Ainsi, le montant des dépenses de personnel par habitant est, dans les DOM, supérieur de 38 % à celles de métropole pour les communes, de 89 % pour les départements et de 333 % pour les régions.

Deux causes peuvent être identifiées pour expliquer ce niveau de dépenses de personnel : le poids des majorations de traitement et l'importance des effectifs des personnels territoriaux. Dans ces deux domaines, des évolutions pourraient permettre d'assainir la situation des finances locales des DOM.

a) Ajuster les majorations de traitement des personnels territoriaux
(1) L'effet des majorations de traitement des fonctionnaires territoriaux

La loi précitée du 3 avril 1950, qui a instauré les majorations de traitement des fonctionnaires d'État, déjà évoquées, a également prévu l'application de ces majorations aux fonctionnaires territoriaux.

Dans le cas des fonctionnaires territoriaux, l'objectif n'était pas d'attirer des métropolitains pour renforcer les effectifs de cadres dans la fonction publique ou de compenser les conditions de vie difficiles outre-mer mais essentiellement de compenser le surcoût de la vie dans les DOM par rapport au coût de la vie en métropole.

Or, ces compléments de rémunération, en majorant de 40 % le coût pour les budgets locaux des fonctionnaires territoriaux dans les Antilles et en Guyane et de 53 % à La Réunion, jouent un rôle majeur dans le poids des dépenses de personnel pour l'ensemble des collectivités des DOM.

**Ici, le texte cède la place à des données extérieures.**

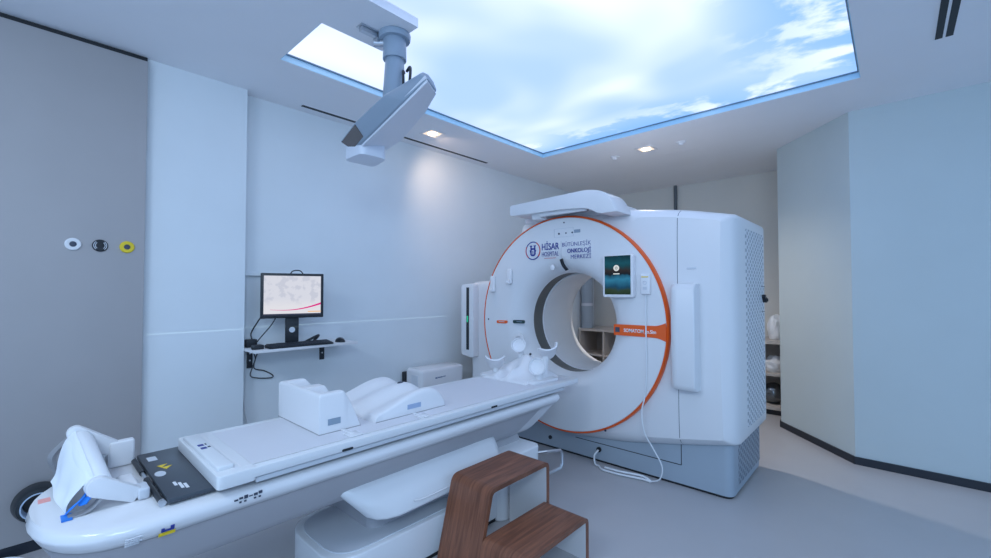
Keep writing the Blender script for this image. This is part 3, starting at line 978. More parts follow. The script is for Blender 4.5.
def board_h(u_, v_):
    ridge = math.exp(-((v_ - 0.62) / 0.30) ** 2)
    h = 0.012 + 0.16 * ridge * (0.25 + 0.75 * math.exp(-((u_ - 0.52) / 0.34) ** 2))
    h -= 0.055 * math.exp(-((u_ - 0.40) / 0.15) ** 2 - ((v_ - 0.40) / 0.22) ** 2)
    h += 0.045 * math.exp(-((u_ - 0.28) / 0.08) ** 2 - ((v_ - 0.2) / 0.16) ** 2)
    h += 0.045 * math.exp(-((u_ - 0.56) / 0.07) ** 2 - ((v_ - 0.2) / 0.16) ** 2)
    e = min(u_, 1 - u_, v_, 1 - v_)
    return h * min(1, e / 0.05 + 0.25)


b = NB(); heightfield(b, -2.27, -1.86, 2.33, 2.72, 60, 60, board_h, TZ)
obj('base_board', b, CREAM, bb, 60)
for (x0, x1, y0_, y1_, rz) in ((-2.345, -2.20, 2.36, 2.60, 0.15), (-1.95, -1.80, 2.37, 2.64, -0.1)):
    M = Matrix.Translation(((x0 + x1) / 2, (y0_ + y1_) / 2, TZ)) @ Matrix.Rotation(rz, 4, 'Z')
    t = bmesh.new()
    prism(t, rpoly([(-(x1 - x0) / 2, -(y1_ - y0_) / 2), ((x1 - x0) / 2, -(y1_ - y0_) / 2), ((x1 - x0) / 2, (y1_ - y0_) / 2), (-(x1 - x0) / 2, (y1_ - y0_) / 2)], 0.03), 'z', 0.0, 0.018, 0.005, 2)
    t.transform(M)
    obj('side_flap', t, CREAM, bb)


def cradle(c, R, L, ax, up, arc=100, th=0.011):
    """curved U shell tapering to horn tips; ax = axis, up = opening direction"""
    c = Vector(c); ax = Vector(ax).normalized(); up = Vector(up); up = (up - ax * up.dot(ax)).normalized(); side = ax.cross(up)
    t = bmesh.new(); loops = []
    n = 28
    for i in range(n + 1):
        a = math.radians(-arc + 2 * arc * i / n)
        taper = (math.cos(a * 90 / arc) ** 0.6 if abs(a * 90 / arc) < PI / 2 - 1e-4 else 0) * 0.9 + 0.1
        d = side * math.sin(a) - up * math.cos(a)
        hl = L / 2 * taper
        o_, i_ = c + d * (R + th), c + d * R
        loops.append([o_ - ax * hl, o_ + ax * hl, i_ + ax * hl, i_ - ax * hl])
    loft(t, loops)
    return t


def bowl(c, R, nrm, depth=0.55, th=0.007):
    c = Vector(c); q = Vector(nrm).normalized().to_track_quat('Z', 'Y').to_matrix().to_4x4()
    M = Matrix.Translation(c) @ q
    pr = [(R * math.cos(a), -R * depth * math.sin(a)) for a in [k * PI / 2 / 8 for k in range(9)]]
    out = [(max(0.0005, r), z) for r, z in pr]
    inn = [(max(0.0004, r - th), z + (th if r < R * 0.9 else 0)) for r, z in pr]
    t = bmesh.new(); lathe(t, out[::-1] + [(R - th * 0.5, 0.004)] + inn, M, 32)
    return t


def post(a, c, r0, r1): return cyl(NB(), a, c, r0, r1, 20)


c1_ = obj('cradle', cradle((-2.24, 2.44, TZ + 0.150), 0.066, 0.15, (0.55, -0.62, 0.55), (0, 0, 1), 88), CREAM, bb)
obj('cradle_post', post((-2.25, 2.46, TZ + 0.005), (-2.24, 2.45, TZ + 0.066), 0.03, 0.022), CREAM, c1_)
c2_ = obj('cradle', cradle((-1.875, 2.60, TZ + 0.240), 0.062, 0.15, (0.55, -0.62, 0.55), (-0.25, -0.2, 1), 92), CREAM, bb)
obj('cradle_post', post((-1.90, 2.58, TZ + 0.03), (-1.885, 2.60, TZ + 0.165), 0.035, 0.024), CREAM, c2_)
c3_ = obj('cup', bowl((-2.10, 2.55, TZ + 0.232), 0.058, (0.45, -0.8, 0.35)), CREAM, bb)
obj('cup_post', post((-2.10, 2.60, TZ + 0.08), (-2.118, 2.590, TZ + 0.195), 0.034, 0.018), CREAM, c3_)
c4_ = obj('cup', bowl((-1.845, 2.44, TZ + 0.115), 0.062, (0.4, -0.85, 0.30)), CREAM, bb)
obj('cup_post', post((-1.87, 2.49, TZ + 0.004), (-1.863, 2.482, TZ + 0.088), 0.034, 0.020), CREAM, c4_)
obj('knob', ball(NB(), (-2.0, 2.565, TZ + 0.172), 0.009), BLACK, bb)
obj('knob', ball(NB(), (-1.93, 2.53, TZ + 0.13), 0.012), BLACK, bb)

# ------------------------------------------------------------------ paper roll holder on the table's near end
ph = thing('paper_roll_holder', 'white paper roll bracket with grey metal arms on the table end', 'holder', (-2.14, 0.2, 0.632))


def bar_plate(x0, x1, a, c, wa, wc):
    """rounded tapered plate in the y-z plane from a to c"""
    a = Vector(a); c = Vector(c); d = (c - a).normalized(); n_ = Vector((-d.y, d.x))
    pts = []
    for k in range(13):
        t = PI / 2 + PI * k / 12
        pts.append(a + d * wa * math.cos(t) + n_ * wa * math.sin(t))
    pts += [c - n_ * wc + d * wc * 0.6, c + n_ * wc + d * wc * 0.6]
    return prism(NB(), [tuple(p) for p in pts], 'x', x0, x1, 0.005, 2)


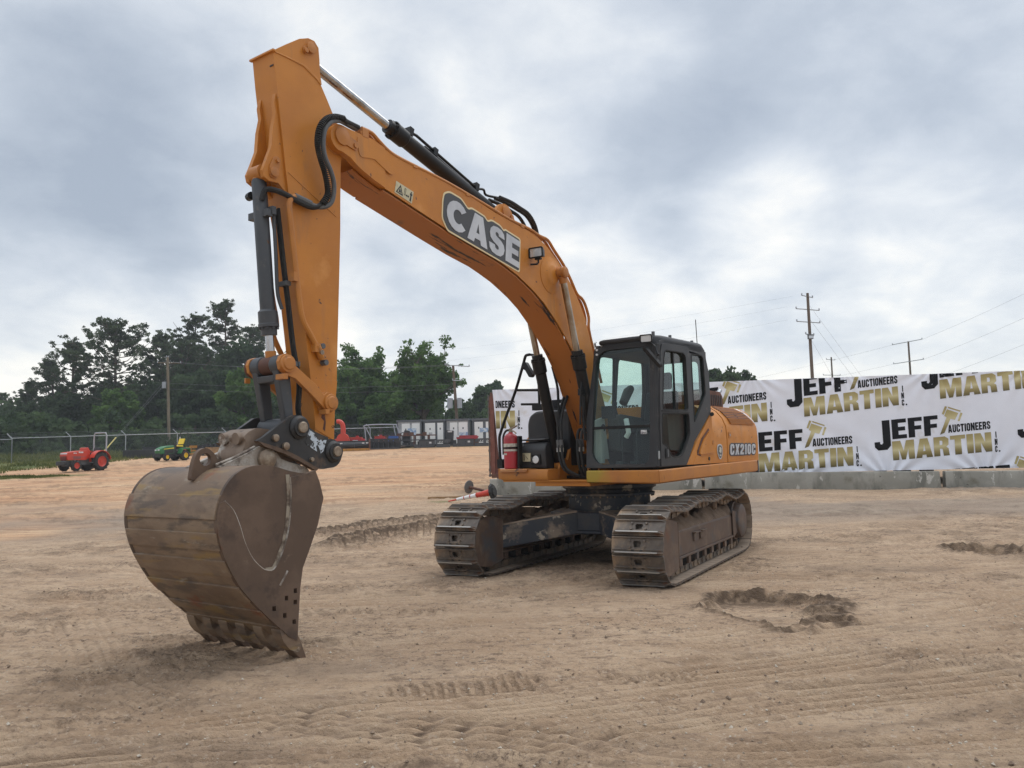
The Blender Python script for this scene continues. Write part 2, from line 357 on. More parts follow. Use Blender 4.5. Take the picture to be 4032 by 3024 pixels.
def rrect(x0, y0, x1, y1, r, n=4):
    return arc(x1-r, y1-r, r, 0, 90, n)+arc(x0+r, y1-r, r, 90, 180, n)+arc(x0+r, y0+r, r, 180, 270, n)+arc(x1-r, y0+r, r, 270, 360, n)
def roundpoly(pts, r, n=4):
    out = []; k = len(pts)
    for i in range(k):
        p = Vector(pts[i]); a = Vector(pts[i-1])-p; b = Vector(pts[(i+1) % k])-p
        rr = min(r, a.length*.45, b.length*.45); A = p+a.normalized()*rr; B = p+b.normalized()*rr
        for j in range(n+1):
            t = j/n; q = A*(1-t)**2+p*2*t*(1-t)+B*t*t; out.append((q.x, q.y))
    return out
def smooth_path(pts, n=6):
    P = [Vector(p) for p in pts]; out = []
    for i in range(len(P)-1):
        p0 = P[max(i-1, 0)]; p1 = P[i]; p2 = P[i+1]; p3 = P[min(i+2, len(P)-1)]
        for j in range(n):
            t = j/n; out.append(.5*((2*p1)+(p2-p0)*t+(2*p0-5*p1+4*p2-p3)*t*t+(3*p1-p0-3*p2+p3)*t**3))
    out.append(P[-1]); return out
def smooth2(pts, n=5): return [(v.x, v.y) for v in smooth_path([(p[0], p[1], 0) for p in pts], n)]
def thing(name, label, cat, loc=(0, 0, 0), rotz=0., group=None):
    o = bpy.data.objects.new(name, None); COL.objects.link(o); o.empty_display_size = .3
    o.location = loc; o.rotation_euler = (0, 0, rotz); return tag(o, label, cat, group)
def tag(o, label, cat, group=None):
    o['label'] = label; o['category'] = cat
    if group: o['group'] = group
    return o
def kids(o): return KID.get(o.name, [])
def dup(o, label=None, loc=None, rotz=None, scale=None, parent=None):
    ch = [c for c in bpy.data.objects if c.parent == o]
    c = o.copy(); COL.objects.link(c)
    if parent is not None: c.parent = parent
    if label: c['label'] = label
    if loc is not None: c.location = loc
    if rotz is not None: c.rotation_euler = (0, 0, rotz)
    if scale is not None: c.scale = scale if isinstance(scale, (tuple, list)) else (scale,)*3
    for k in ch: dup(k, parent=c)
    return c
def gh(x, y):
    t = y-14.0; r_ = .047*(math.sqrt(t*t+4)+t)/2
    return r_ if r_ < 2.4 else 3.2-.8*math.exp(-(r_-2.4)/.8)

# ================================================================== GROUND
def _hash(ix, iy, seed):
    h = (ix.astype(np.int64)*374761393 + iy.astype(np.int64)*668265263 + seed*974634777) & 0xFFFFFFFF
    h = ((h ^ (h >> 13))*1274126177) & 0xFFFFFFFF
    return ((h ^ (h >> 16)) & 0xFFFF)/65535.0
def vn(x, y, seed=0):
    ix = np.floor(x); iy = np.floor(y); fx = x-ix; fy = y-iy
    fx = fx*fx*(3-2*fx); fy = fy*fy*(3-2*fy)
    a = _hash(ix, iy, seed); b = _hash(ix+1, iy, seed); c = _hash(ix, iy+1, seed); d = _hash(ix+1, iy+1, seed)
    return (a*(1-fx)+b*fx)*(1-fy)+(c*(1-fx)+d*fx)*fy
def fbm(x, y, o=4, seed=0, g=.5):
    s = np.zeros_like(x); a = 1; t = 0
    for i in range(o):
        s += a*vn(x+i*17.3, y-i*9.1, seed+i); t += a; a *= g; x = x*2.03; y = y*2.03
    return s/t
def ss(a, b, x):
    t = np.clip((x-a)/(b-a), 0, 1); return t*t*(3-2*t)
def path_ds(x, y, P, n=10):
    """signed distance to, and length along, a smoothed polyline"""
    Q = np.array([(v.x, v.y) for v in smooth_path([(p[0], p[1], 0) for p in P], n)])
    best = np.full(x.shape, 1e9); S = np.zeros_like(x); sg = np.zeros_like(x); acc = 0
    x0, x1, y0, y1 = Q[:, 0].min()-1.2, Q[:, 0].max()+1.2, Q[:, 1].min()-1.2, Q[:, 1].max()+1.2
    sel = np.where((x > x0) & (x < x1) & (y > y0) & (y < y1))[0]
    xs, ys = x[sel], y[sel]; b = np.full(xs.shape, 1e9); s_ = np.zeros_like(xs); g_ = np.zeros_like(xs)
    for i in range(len(Q)-1):
        a = Q[i]; d = Q[i+1]-a; L = np.hypot(*d)
        if L < 1e-6: continue
        d /= L; rx = xs-a[0]; ry = ys-a[1]; t = np.clip(rx*d[0]+ry*d[1], 0, L)
        ex = rx-d[0]*t; ey = ry-d[1]*t; dist = np.hypot(ex, ey); u = dist < b
        b[u] = dist[u]; s_[u] = acc+t[u]; g_[u] = np.sign(d[0]*ry-d[1]*rx)[u]; acc += L
    best[sel] = b; S[sel] = s_; sg[sel] = g_
    return best*np.where(sg == 0, 1, sg), S, acc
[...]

Le poids de ces majorations de traitement est d'autant plus lourd pour les collectivités territoriales qu'elles font face à des revendications marquées de leurs agents contractuels pour en bénéficier. Ainsi, d'une part, toute titularisation entraîne nécessairement l'application des majorations de traitement et, d'autre part, certaines collectivités sont amenées à appliquer les majorations de traitement à leurs contractuels, en dépit de l'absence de toute obligation légale.

Les effets pervers de ces majorations de rémunérations ont déjà été développés par plusieurs rapports. Le rapport remis par Bertrand Fragonard, en mai 1999, au secrétariat d'État à l'outre-mer, « Les DOM : un pacte pour l'emploi », pointait déjà les coûts économiques, sociaux et politiques de ces majorations. Le rapport d'information sur la fonction publique outre-mer de la commission des finances de l'Assemblée nationale, en 2003 67 ( * ) , a rappelé ces inconvénients.

Les enjeux identifiés par le rapport Fragonard

- Un enjeu économique : il constate que l'importance des surrémunérations dans la sphère publique pèse sur les prix et exerce une influence à la hausse des rémunérations dans le secteur privé, notamment dans l'encadrement intermédiaire. Il est très vraisemblable qu'elles dissuadent les employeurs publics - et l'État ne fait pas exception - de recruter à hauteur des besoins, comme s'ils récupéraient partiellement en effectifs le surcoût unitaire de leurs agents. Constater que ces surrémunérations se diffusent dans l'économie des DOM et font « tourner la machine » en entretenant la consommation ne suffit pas à les rendre acceptables : une partie de ce pouvoir d'achat est recyclé sur la métropole sous forme d'importations ou d'épargne.

- Un enjeu politique : l'éclatement de la société des DOM entre un secteur à garantie d'emploi et à forte rémunération et un secteur exposé à salaires inférieurs, et enfin, à la marge de la société, une population en sous-emploi ou au chômage engendre des tensions sociales fortes.

- Un enjeu pour les finances des collectivités territoriales : au-delà du surcoût actuel, les budgets de ces collectivités sont exposés à la pression de demandes de titularisation d'un nombre élevé d'agents, qui souhaitent que celle-ci se fasse à la valeur majorée actuelle des titulaires. Il estime à 150 millions d'euros l'impact total d'une mesure généralisée de titularisation, ce qui représente environ 40 % des dépenses d'investissement des communes des DOM, hors remboursement d'emprunts, pour 1997.

Source : rapport de la commission des finances de l'Assemblée nationale sur la fonction publique d'État et la fonction publique locale outre-mer, 2003.

* 67 Rapport d'information n° 1094 sur la fonction publique d'État et la fonction publique locale outre-mer, M. Marc Laffineur, commission des finances, Assemblée nationale, douzième législature, déposé le 25 septembre 2003.